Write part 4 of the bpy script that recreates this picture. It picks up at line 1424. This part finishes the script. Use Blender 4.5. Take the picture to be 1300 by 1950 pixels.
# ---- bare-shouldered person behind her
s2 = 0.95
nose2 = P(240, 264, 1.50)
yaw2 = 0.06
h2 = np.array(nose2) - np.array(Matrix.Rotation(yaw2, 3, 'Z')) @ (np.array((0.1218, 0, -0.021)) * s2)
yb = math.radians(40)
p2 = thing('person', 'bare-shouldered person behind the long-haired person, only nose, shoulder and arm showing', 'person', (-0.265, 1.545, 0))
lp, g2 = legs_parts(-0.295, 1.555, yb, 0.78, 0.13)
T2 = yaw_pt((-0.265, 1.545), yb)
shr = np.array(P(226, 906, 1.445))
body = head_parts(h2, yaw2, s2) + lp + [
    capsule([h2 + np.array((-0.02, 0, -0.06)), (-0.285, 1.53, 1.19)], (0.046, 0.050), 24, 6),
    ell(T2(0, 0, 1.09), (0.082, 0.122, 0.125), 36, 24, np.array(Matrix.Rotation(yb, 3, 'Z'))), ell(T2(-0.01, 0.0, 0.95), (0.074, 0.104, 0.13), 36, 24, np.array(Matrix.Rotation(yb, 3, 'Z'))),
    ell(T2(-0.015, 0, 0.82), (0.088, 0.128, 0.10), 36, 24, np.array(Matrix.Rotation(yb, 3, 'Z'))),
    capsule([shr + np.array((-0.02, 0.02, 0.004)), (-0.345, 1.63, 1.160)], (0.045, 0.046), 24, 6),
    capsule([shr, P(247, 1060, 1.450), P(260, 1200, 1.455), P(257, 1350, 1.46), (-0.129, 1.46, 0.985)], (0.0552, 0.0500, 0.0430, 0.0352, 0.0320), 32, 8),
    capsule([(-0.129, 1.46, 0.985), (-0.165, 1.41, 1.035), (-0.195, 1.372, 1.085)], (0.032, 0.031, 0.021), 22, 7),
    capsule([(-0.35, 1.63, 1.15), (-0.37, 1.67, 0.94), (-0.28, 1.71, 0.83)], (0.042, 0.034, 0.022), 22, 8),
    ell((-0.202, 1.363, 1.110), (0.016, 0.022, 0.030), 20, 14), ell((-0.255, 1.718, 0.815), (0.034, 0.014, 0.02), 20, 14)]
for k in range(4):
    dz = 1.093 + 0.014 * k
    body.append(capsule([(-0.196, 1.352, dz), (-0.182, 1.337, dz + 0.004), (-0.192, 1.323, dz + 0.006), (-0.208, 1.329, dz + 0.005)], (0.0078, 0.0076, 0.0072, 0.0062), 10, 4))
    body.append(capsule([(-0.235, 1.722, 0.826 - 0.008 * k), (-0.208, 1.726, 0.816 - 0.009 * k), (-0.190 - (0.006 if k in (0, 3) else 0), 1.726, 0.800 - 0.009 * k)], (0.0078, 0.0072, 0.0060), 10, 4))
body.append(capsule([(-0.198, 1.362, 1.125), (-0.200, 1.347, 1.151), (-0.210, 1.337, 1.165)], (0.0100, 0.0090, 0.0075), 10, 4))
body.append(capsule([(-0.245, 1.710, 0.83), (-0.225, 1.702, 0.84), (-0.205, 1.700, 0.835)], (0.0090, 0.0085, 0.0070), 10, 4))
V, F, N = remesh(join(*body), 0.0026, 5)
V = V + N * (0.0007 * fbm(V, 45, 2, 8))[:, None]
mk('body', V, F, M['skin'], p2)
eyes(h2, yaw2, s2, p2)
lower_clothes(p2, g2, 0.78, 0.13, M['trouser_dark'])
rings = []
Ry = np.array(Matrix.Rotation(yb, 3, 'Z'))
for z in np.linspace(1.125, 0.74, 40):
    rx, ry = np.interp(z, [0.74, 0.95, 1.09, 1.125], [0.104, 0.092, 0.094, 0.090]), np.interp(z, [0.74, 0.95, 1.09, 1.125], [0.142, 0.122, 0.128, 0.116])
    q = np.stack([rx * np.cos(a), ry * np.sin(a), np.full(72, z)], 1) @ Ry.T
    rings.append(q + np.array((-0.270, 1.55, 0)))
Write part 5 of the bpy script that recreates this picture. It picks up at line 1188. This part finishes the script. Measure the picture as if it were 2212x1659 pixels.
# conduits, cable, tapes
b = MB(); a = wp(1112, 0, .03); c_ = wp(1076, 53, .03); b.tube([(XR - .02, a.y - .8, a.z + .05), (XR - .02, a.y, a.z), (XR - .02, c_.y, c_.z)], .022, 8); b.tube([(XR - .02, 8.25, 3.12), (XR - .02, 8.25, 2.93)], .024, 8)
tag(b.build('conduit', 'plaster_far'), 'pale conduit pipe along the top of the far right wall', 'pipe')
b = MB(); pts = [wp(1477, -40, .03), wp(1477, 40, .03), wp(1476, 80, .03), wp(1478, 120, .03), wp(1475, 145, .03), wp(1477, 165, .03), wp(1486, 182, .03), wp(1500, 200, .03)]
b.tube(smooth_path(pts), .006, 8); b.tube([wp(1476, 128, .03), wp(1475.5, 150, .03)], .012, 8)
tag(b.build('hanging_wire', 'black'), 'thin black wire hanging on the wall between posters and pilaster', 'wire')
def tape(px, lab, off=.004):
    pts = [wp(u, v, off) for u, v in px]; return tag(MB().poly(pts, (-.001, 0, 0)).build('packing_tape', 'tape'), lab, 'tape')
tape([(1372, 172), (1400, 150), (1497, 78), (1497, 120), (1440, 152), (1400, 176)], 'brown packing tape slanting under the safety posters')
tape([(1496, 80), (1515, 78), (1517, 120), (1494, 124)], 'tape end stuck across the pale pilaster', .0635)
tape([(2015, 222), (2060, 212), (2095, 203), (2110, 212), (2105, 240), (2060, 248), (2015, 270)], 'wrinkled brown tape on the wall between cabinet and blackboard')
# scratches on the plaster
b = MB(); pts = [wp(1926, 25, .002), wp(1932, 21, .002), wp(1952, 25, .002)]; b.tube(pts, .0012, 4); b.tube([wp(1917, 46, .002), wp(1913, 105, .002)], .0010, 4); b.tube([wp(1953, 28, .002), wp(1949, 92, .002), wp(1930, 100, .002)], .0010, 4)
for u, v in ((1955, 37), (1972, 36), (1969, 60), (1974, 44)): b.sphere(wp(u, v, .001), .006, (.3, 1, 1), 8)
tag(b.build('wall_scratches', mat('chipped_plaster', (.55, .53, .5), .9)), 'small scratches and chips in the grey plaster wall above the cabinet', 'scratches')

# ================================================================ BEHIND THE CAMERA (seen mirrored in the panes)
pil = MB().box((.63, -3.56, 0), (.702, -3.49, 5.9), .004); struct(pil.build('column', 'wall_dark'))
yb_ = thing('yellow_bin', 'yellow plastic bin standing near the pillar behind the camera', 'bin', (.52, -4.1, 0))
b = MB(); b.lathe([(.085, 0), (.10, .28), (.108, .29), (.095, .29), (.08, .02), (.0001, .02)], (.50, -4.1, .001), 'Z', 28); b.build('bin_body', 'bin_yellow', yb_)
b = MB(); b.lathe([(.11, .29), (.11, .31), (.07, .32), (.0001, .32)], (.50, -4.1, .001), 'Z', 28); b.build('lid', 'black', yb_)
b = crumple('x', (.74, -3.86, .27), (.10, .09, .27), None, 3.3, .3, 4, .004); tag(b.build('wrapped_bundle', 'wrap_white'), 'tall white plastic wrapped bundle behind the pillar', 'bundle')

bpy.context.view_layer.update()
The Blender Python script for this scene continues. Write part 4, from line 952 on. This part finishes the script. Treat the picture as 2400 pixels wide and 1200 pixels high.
- - - - -
* WRITTEN REQUEST
Exactly reproduce every line of the data above.

* FULL RESPONSE
Write part 4 of the bpy script that recreates this picture. It picks up at line 1424. This part finishes the script. Use Blender 4.5. Take the picture to be 1300 by 1950 pixels.
# ---- bare-shouldered person behind her
s2 = 0.95
nose2 = P(240, 264, 1.50)
yaw2 = 0.06
h2 = np.array(nose2) - np.array(Matrix.Rotation(yaw2, 3, 'Z')) @ (np.array((0.1218, 0, -0.021)) * s2)
yb = math.radians(40)
p2 = thing('person', 'bare-shouldered person behind the long-haired person, only nose, shoulder and arm showing', 'person', (-0.265, 1.545, 0))
lp, g2 = legs_parts(-0.295, 1.555, yb, 0.78, 0.13)
T2 = yaw_pt((-0.265, 1.545), yb)
shr = np.array(P(226, 906, 1.445))
body = head_parts(h2, yaw2, s2) + lp + [
    capsule([h2 + np.array((-0.02, 0, -0.06)), (-0.285, 1.53, 1.19)], (0.046, 0.050), 24, 6),
    ell(T2(0, 0, 1.09), (0.082, 0.122, 0.125), 36, 24, np.array(Matrix.Rotation(yb, 3, 'Z'))), ell(T2(-0.01, 0.0, 0.95), (0.074, 0.104, 0.13), 36, 24, np.array(Matrix.Rotation(yb, 3, 'Z'))),
    ell(T2(-0.015, 0, 0.82), (0.088, 0.128, 0.10), 36, 24, np.array(Matrix.Rotation(yb, 3, 'Z'))),
    capsule([shr + np.array((-0.02, 0.02, 0.004)), (-0.345, 1.63, 1.160)], (0.045, 0.046), 24, 6),
    capsule([shr, P(247, 1060, 1.450), P(260, 1200, 1.455), P(257, 1350, 1.46), (-0.129, 1.46, 0.985)], (0.0552, 0.0500, 0.0430, 0.0352, 0.0320), 32, 8),
    capsule([(-0.129, 1.46, 0.985), (-0.165, 1.41, 1.035), (-0.195, 1.372, 1.085)], (0.032, 0.031, 0.021), 22, 7),
    capsule([(-0.35, 1.63, 1.15), (-0.37, 1.67, 0.94), (-0.28, 1.71, 0.83)], (0.042, 0.034, 0.022), 22, 8),
    ell((-0.202, 1.363, 1.110), (0.016, 0.022, 0.030), 20, 14), ell((-0.255, 1.718, 0.815), (0.034, 0.014, 0.02), 20, 14)]
for k in range(4):
    dz = 1.093 + 0.014 * k
    body.append(capsule([(-0.196, 1.352, dz), (-0.182, 1.337, dz + 0.004), (-0.192, 1.323, dz + 0.006), (-0.208, 1.329, dz + 0.005)], (0.0078, 0.0076, 0.0072, 0.0062), 10, 4))
    body.append(capsule([(-0.235, 1.722, 0.826 - 0.008 * k), (-0.208, 1.726, 0.816 - 0.009 * k), (-0.190 - (0.006 if k in (0, 3) else 0), 1.726, 0.800 - 0.009 * k)], (0.0078, 0.0072, 0.0060), 10, 4))
body.append(capsule([(-0.198, 1.362, 1.125), (-0.200, 1.347, 1.151), (-0.210, 1.337, 1.165)], (0.0100, 0.0090, 0.0075), 10, 4))
body.append(capsule([(-0.245, 1.710, 0.83), (-0.225, 1.702, 0.84), (-0.205, 1.700, 0.835)], (0.0090, 0.0085, 0.0070), 10, 4))
V, F, N = remesh(join(*body), 0.0026, 5)
V = V + N * (0.0007 * fbm(V, 45, 2, 8))[:, None]
mk('body', V, F, M['skin'], p2)
eyes(h2, yaw2, s2, p2)
lower_clothes(p2, g2, 0.78, 0.13, M['trouser_dark'])
rings = []
Ry = np.array(Matrix.Rotation(yb, 3, 'Z'))
for z in np.linspace(1.125, 0.74, 40):
    rx, ry = np.interp(z, [0.74, 0.95, 1.09, 1.125], [0.104, 0.092, 0.094, 0.090]), np.interp(z, [0.74, 0.95, 1.09, 1.125], [0.142, 0.122, 0.128, 0.116])
    q = np.stack([rx * np.cos(a), ry * np.sin(a), np.full(72, z)], 1) @ Ry.T
    rings.append(q + np.array((-0.270, 1.55, 0)))
Write part 5 of the bpy script that recreates this picture. It picks up at line 1188. This part finishes the script. Measure the picture as if it were 2212x1659 pixels.
# conduits, cable, tapes
b = MB(); a = wp(1112, 0, .03); c_ = wp(1076, 53, .03); b.tube([(XR - .02, a.y - .8, a.z + .05), (XR - .02, a.y, a.z), (XR - .02, c_.y, c_.z)], .022, 8); b.tube([(XR - .02, 8.25, 3.12), (XR - .02, 8.25, 2.93)], .024, 8)
tag(b.build('conduit', 'plaster_far'), 'pale conduit pipe along the top of the far right wall', 'pipe')
b = MB(); pts = [wp(1477, -40, .03), wp(1477, 40, .03), wp(1476, 80, .03), wp(1478, 120, .03), wp(1475, 145, .03), wp(1477, 165, .03), wp(1486, 182, .03), wp(1500, 200, .03)]
b.tube(smooth_path(pts), .006, 8); b.tube([wp(1476, 128, .03), wp(1475.5, 150, .03)], .012, 8)
tag(b.build('hanging_wire', 'black'), 'thin black wire hanging on the wall between posters and pilaster', 'wire')
def tape(px, lab, off=.004):
    pts = [wp(u, v, off) for u, v in px]; return tag(MB().poly(pts, (-.001, 0, 0)).build('packing_tape', 'tape'), lab, 'tape')
tape([(1372, 172), (1400, 150), (1497, 78), (1497, 120), (1440, 152), (1400, 176)], 'brown packing tape slanting under the safety posters')
tape([(1496, 80), (1515, 78), (1517, 120), (1494, 124)], 'tape end stuck across the pale pilaster', .0635)
tape([(2015, 222), (2060, 212), (2095, 203), (2110, 212), (2105, 240), (2060, 248), (2015, 270)], 'wrinkled brown tape on the wall between cabinet and blackboard')
# scratches on the plaster
b = MB(); pts = [wp(1926, 25, .002), wp(1932, 21, .002), wp(1952, 25, .002)]; b.tube(pts, .0012, 4); b.tube([wp(1917, 46, .002), wp(1913, 105, .002)], .0010, 4); b.tube([wp(1953, 28, .002), wp(1949, 92, .002), wp(1930, 100, .002)], .0010, 4)
for u, v in ((1955, 37), (1972, 36), (1969, 60), (1974, 44)): b.sphere(wp(u, v, .001), .006, (.3, 1, 1), 8)
tag(b.build('wall_scratches', mat('chipped_plaster', (.55, .53, .5), .9)), 'small scratches and chips in the grey plaster wall above the cabinet', 'scratches')

# ================================================================ BEHIND THE CAMERA (seen mirrored in the panes)
pil = MB().box((.63, -3.56, 0), (.702, -3.49, 5.9), .004); struct(pil.build('column', 'wall_dark'))
yb_ = thing('yellow_bin', 'yellow plastic bin standing near the pillar behind the camera', 'bin', (.52, -4.1, 0))
b = MB(); b.lathe([(.085, 0), (.10, .28), (.108, .29), (.095, .29), (.08, .02), (.0001, .02)], (.50, -4.1, .001), 'Z', 28); b.build('bin_body', 'bin_yellow', yb_)
b = MB(); b.lathe([(.11, .29), (.11, .31), (.07, .32), (.0001, .32)], (.50, -4.1, .001), 'Z', 28); b.build('lid', 'black', yb_)
b = crumple('x', (.74, -3.86, .27), (.10, .09, .27), None, 3.3, .3, 4, .004); tag(b.build('wrapped_bundle', 'wrap_white'), 'tall white plastic wrapped bundle behind the pillar', 'bundle')

bpy.context.view_layer.update()
The Blender Python script for this scene continues. Write part 4, from line 952 on. This part finishes the script. Treat the picture as 2400 pixels wide and 1200 pixels high.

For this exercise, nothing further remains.